Para Arthur Pomnitz, de 23 anos, a escolha pelo concurso público
veio alguns meses após a graduação no ensino médio. Assim que se
formou, ele foi morar em São Paulo, onde trabalhou como modelo. Ao
voltar para Brasília, percebeu que estava perdido sobre a área que
gostaria de estudar na faculdade e resolveu se dedicar aos concursos.
“Queria meu dinheiro e gostava da carreira pública. Um concurso de
nível médio me daria tempo para pensar na faculdade e, ao mesmo
tempo, me sustentar financeiramente”, lembra.
Atualmente, Arthur é servidor no Ministério da Fazenda e pensa
em cursar faculdade e, até mesmo, abrir uma empresa com o pai.
“Estou amadurecendo, é muita responsabilidade escolher o que quero
para o resto da minha vida. Onde estou agora me agrada e me oferece
estabilidade financeira e tempo para escolher o que eu realmente
quero fazer”, pondera.
No caso de Amadeu Medina, de 24 anos, a história é diferente.

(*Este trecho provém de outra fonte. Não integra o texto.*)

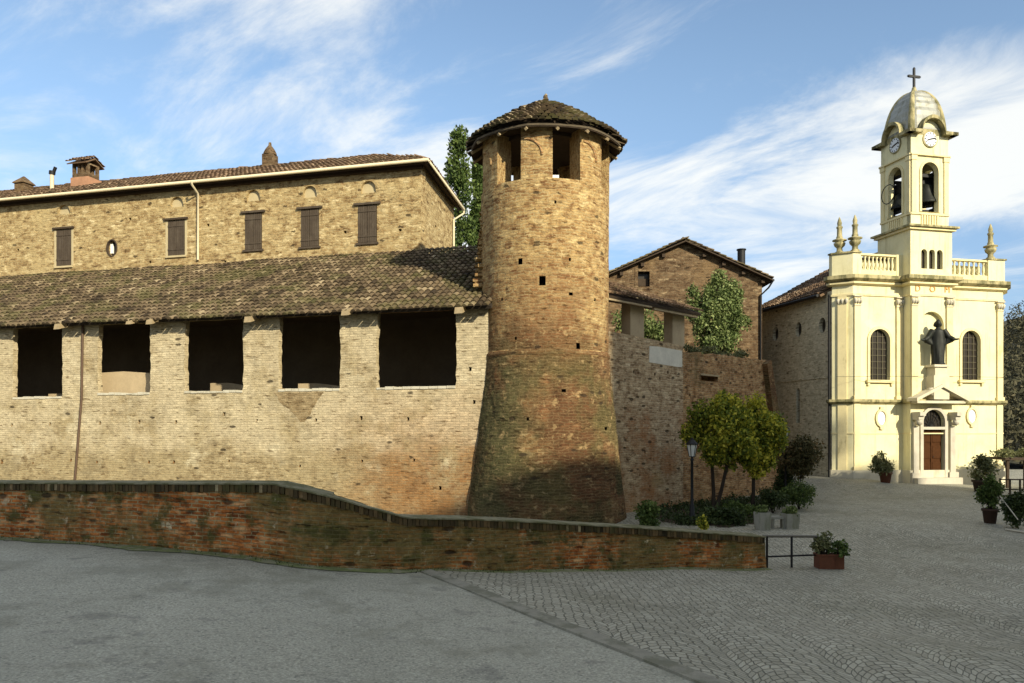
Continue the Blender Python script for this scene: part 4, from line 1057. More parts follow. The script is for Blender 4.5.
# inscription on the frieze
for ch_, px in (('D', 917.6), ('O', 932.3), ('M', 947)):
    x, z = cx_(px, BP), cz_(292, 932, BP)
    cu = bpy.data.curves.new('letter', 'FONT'); cu.body = ch_; cu.size = .46; cu.extrude = .01; cu.align_x = 'CENTER'
    tmp = bpy.data.objects.new('letter', cu); C.objects.link(tmp)
    dg = bpy.context.evaluated_depsgraph_get(); me = bpy.data.meshes.new_from_object(tmp.evaluated_get(dg))
    bpy.data.objects.remove(tmp); me.name = 'letter'; me.materials.clear(); me.materials.append(M['ochre'])
    lo = bpy.data.objects.new('letter', me); C.objects.link(lo); lo.parent = root
    mw = CM @ Matrix.Translation((x, BP - .02, z)) @ Matrix.Rotation(R(90), 4, 'X')
    lo.matrix_basis = Matrix.Translation(-root.location) @ mw
# balustrade
def baluster_run(x0, x1, y, n):
    mb = MB(CM); mb.box(x0, x1, y, y + .28, ZB1 - .10, ZB1); mb.box(x0, x1, y, y + .28, ZCT, ZB0 + .12)
    br_ = mb.build('balustrade', 'yellow_trim', root)
    for i in range(n):
        x = x0 + (x1 - x0) * (i + .5) / n; h = ZB1 - .10 - ZB0 - .12; r = .075
        mb = MB(CM); mb.lathe([(r, 0), (r, .05), (r * .55, .1), (r, h * .35), (r * .9, h * .5), (r * .5, h * .8), (r, h - .05), (r, h)], 8, (x, y + .14, ZB0 + .12))
        mb.build('baluster', 'yellow', br_)
    mb = MB(CM); mb.box(x0, x1, y + .5, y + .55, ZCT, ZB1 - .25); mb.build('backing', 'yellow', br_)
bx = cx_(861); baluster_run(bx, cx_(900), .02, 10); baluster_run(BX1 + .05, cx_(988), .02, 9)
mb = MB(CM)
mb.box(cx_(988), CW + .1, -.02, .34, ZCT, ZB1 + .02); mb.build('parapet', 'yellow', root)
mb = MB(CM); mb.box(BX0 - .35, BX0 - .002, .0, .3, ZCT, ZB1 + .02); mb.build('parapet', 'yellow', root)
mb = MB(CM)
mb.add([(-q, q, ZCT), (.0, 0, ZCT), (bx, 0, ZCT), (bx, .35, ZCT), (.2, .35, ZCT), (-q + .35, q + .1, ZCT), (-q + .35, q + .25, ZCT), (-q, q + .25, ZCT)] + [(-q, q, ZB1), (.0, 0, ZB1), (bx, 0, ZB1), (bx, .35, ZB1), (.2, .35, ZB1), (-q + .35, q + .1, ZB1), (-q + .35, q + .25, ZB1), (-q, q + .25, ZB1)],
       [(i, (i + 1) % 8, (i + 1) % 8 + 8, i + 8) for i in range(8)] + [tuple(range(8, 16))])
pd = mb.build('parapet', 'yellow', root)
mb = MB(CM); 
mb.add([(p[0], p[1], z) for z in (ZB1, ZB1 + .08) for p in ((-q - .08, q + .25), (-q - .08, q - .03), (-.03, -.08), (bx, -.08), (bx, .4), (.2, .4), (-q + .42, q + .2), (-q + .42, q + .25))],
       [(i, (i + 1) % 8, (i + 1) % 8 + 8, i + 8) for i in range(8)] + [tuple(range(8, 16)), tuple(range(7, -1, -1))])
mb.box(cx_(988) - .05, CW + .18, -.08, .4, ZB1 + .02, ZB1 + .10); mb.build('parapet_coping', 'mossy_trim', pd)
fin_prof = [(.22, 0), (.22, .10), (.15, .14), (.14, .3), (.26, .42), (.30, .56), (.18, .62), (.36, .68), (.36, .73), (.15, .80), (.17, .86), (.13, .95), (.125, 1.3), (.16, 1.36), (.16, 1.42), (.10, 1.46), (.12, 1.62), (.08, 1.76), (.03, 1.9), (0, 1.95)]
for px, n, py in ((839.5, q + .08, 0), (855, .2, 0), (990.5, .16, 0)):
    x = onplane(px, CM, n)[0]; mb = MB(CM); mb.lathe(fin_prof, 12, (x, n, ZB1 + .08)); mb.build('finial', 'mossy_trim', root)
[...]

Sua primeira escolha foi a Universidade de Brasília, mais
especificamente o curso de engenharia da computação. Porém, cinco
semestres depois da aprovação no vestibular, ele começou a se
sentir infeliz com a vida acadêmica e decidiu largar tudo para se
dedicar à possibilidade de ingressar no serviço público. “Eu me
cobrava: estou com 21 anos, não estou feliz na faculdade e não
tenho emprego”, relembra.
Após estudar por dois meses e meio, o esforço valeu a pena e ele
foi aprovado no concurso da Agência Nacional de Transportes
Terrestres (ANTT), onde ainda trabalha. Mais feliz e estimulado,
Amadeu voltou à faculdade e, atualmente, cursa engenharia civil. “Eu
devia ter feito concurso assim que saí do ensino médio, porque não
sabia o que queria de verdade”, lamenta.
Entre as diversas responsabilidades e decisões que devem ser
tomadas com o fim do ensino médio, Coutinho ressalta: “Acho que
não existe resposta pronta. O aluno tem que fazer algo que gosta”,
alerta. Independentemente da escolha, a coordenadora aconselha que
todos busquem refletir e aproveitar cada experiência.